7. Proposal to adopt the amended and restated MYT Netherlands Parent B.V. 2023 Omnibus Incentive Compensation Plan

 

The Chairperson moved on to agenda item 7, the amendment and restatement of the MYT Netherlands Parent B.V. 2020 Omnibus Incentive Compensation Plan (the 2020 Omnibus Plan). The 2020 Omnibus Plan was approved by the general meeting of the Company in 2020. The Company has conducted a review of the 2020 Omnibus Plan to determine whether it needs updating. This has resulted in a proposal to amend and restate the 2020 Omnibus Plan. The proposed changes included, inter alia, updated references to the various committees of the Supervisory Board, deletion of references to the IPO of the Company that took place in 2021, an adjustment of the pool of reserved shares that may be granted under the Omnibus Plan, adjustment mechanisms to awards and an adjustment in the list of possible performance criteria. The Supervisory Board recommended to the Meeting to adopt the amended and restated 2023 Omnibus Incentive Compensation Plan (the 2023 Omnibus Plan). There were no questions.

 

There were 2,275,139 abstentions, which are not calculated in the voting. There were 2,797,661 votes against and the remaining votes were for, which meant that the proposal to adopt the 2023 Omnibus Plan is adopted.

 

8. Proposal to adopt the amended and restated remuneration policy of the Company

 

The Chairperson proceeded to the next agenda item, the proposal to adopt the amended and restated remuneration policy of the Company. In connection with the proposed amendment and restatement of the 2020 Omnibus Plan, the remuneration policy of the Company was also subject to a review.
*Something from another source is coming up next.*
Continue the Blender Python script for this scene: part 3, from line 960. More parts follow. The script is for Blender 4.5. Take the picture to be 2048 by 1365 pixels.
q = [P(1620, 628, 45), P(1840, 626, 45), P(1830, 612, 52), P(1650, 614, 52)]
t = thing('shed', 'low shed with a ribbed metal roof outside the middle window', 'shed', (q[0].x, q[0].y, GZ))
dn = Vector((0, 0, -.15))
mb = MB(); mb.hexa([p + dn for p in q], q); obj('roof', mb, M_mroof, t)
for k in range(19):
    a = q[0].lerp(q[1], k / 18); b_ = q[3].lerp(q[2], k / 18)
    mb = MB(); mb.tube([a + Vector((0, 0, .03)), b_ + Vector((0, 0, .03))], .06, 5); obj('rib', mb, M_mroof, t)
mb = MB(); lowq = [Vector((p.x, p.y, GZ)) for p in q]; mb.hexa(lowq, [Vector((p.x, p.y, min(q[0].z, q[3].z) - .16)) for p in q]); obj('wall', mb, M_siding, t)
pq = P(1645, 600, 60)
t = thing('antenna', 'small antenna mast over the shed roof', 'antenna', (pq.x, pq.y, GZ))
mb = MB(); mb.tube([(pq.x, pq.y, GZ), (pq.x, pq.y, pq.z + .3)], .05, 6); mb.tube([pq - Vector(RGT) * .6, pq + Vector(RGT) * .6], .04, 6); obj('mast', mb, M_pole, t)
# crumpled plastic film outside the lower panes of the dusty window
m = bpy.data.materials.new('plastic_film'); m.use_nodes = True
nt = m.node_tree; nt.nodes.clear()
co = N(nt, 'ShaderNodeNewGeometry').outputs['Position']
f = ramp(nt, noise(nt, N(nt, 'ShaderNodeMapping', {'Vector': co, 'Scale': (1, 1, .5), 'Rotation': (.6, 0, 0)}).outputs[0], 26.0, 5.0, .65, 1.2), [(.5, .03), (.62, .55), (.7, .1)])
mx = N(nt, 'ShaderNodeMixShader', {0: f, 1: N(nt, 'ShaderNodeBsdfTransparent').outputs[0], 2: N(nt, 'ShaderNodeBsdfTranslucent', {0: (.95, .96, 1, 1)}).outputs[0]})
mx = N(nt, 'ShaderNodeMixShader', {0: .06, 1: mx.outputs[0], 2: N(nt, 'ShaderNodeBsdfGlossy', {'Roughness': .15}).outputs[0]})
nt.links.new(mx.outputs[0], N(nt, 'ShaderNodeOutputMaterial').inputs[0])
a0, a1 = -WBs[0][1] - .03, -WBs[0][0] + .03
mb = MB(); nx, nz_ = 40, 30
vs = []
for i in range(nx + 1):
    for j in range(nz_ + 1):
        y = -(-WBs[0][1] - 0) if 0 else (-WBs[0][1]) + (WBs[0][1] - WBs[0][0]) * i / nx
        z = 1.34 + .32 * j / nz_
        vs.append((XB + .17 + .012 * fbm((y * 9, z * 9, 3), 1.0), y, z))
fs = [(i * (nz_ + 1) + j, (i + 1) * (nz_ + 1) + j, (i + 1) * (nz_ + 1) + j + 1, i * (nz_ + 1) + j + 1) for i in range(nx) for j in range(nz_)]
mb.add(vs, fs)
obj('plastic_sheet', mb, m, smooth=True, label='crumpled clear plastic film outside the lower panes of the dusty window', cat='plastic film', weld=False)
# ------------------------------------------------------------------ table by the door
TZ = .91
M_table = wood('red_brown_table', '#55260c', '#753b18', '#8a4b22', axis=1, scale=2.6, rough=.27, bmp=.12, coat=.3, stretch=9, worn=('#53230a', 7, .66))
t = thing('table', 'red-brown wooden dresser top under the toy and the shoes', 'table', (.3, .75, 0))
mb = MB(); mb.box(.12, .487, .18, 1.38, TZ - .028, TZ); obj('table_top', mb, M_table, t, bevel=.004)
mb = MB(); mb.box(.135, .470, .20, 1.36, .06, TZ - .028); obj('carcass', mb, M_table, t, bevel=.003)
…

The proposed changes included inter alia updated references to the various committees of the Supervisory Board, deletion of references to the IPO of the Company that took place in 2021 and the inclusion of share ownership guidelines. The Supervisory Board proposed to the Meeting to adopt the remuneration policy of the Company. The remuneration policy was last amended and approved by the general meeting of the Company in 2022. There were no questions.

 

There were 2,342,545 abstentions, which are not calculated in the voting. There were 1,672,199 votes against and the remaining votes were for, which meant that the proposal to adopt the amended and restated remuneration policy of the Company was approved.

 

9.          Closing

 

As there were no further questions, the Chairperson thanked all for attending the meeting and closed the meeting.